結婚・出産を機に退職で正解? 生涯所得や保育の現状から考えてみる(後編)
前回、日本女性の労働力率における「M字カーブ」の説明、さらには、出産後に育休を経て職場復帰をしたケースと、結婚後に退職してその後パートとして働き出したケースでの生涯所得を比較しました。結婚や出産後の生き方に関して、「とりあえず仕事を辞めてから考えよう」とするのは少々勇気がいるのでは? と締めくくりました。
とはいえ、待機児童の問題がなかなか解消されず、保育園に入りたくても入れない世帯が多い現状では、「一度退職して、子どもが幼稚園に入ったら復職しよう」と考える人も少なくないでしょう。

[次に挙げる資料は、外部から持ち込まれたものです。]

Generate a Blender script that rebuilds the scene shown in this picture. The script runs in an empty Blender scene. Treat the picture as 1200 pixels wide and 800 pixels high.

このように働くことを前提とする場合、保育園と幼稚園の違いを十分に理解しておかないと心配です。
○幼稚園に行ったら仕事…はできる?
働いている保護者に代わって保育する「就労支援」という側面を持つ保育園とは違い、子どもの教育施設である幼稚園の基本的な保育時間は1日4時間程度。毎日だいたい14時頃にお迎えとなります。よって、幼稚園に預けて復職を目指す場合は、通常のお迎え時間以降も子どもを預かってくれる「預かり保育」が充実している園でなければ難しいでしょう。また、平日の日中に保護者参加の集まりがあるなど、思うように働く時間が確保できない可能性もあります。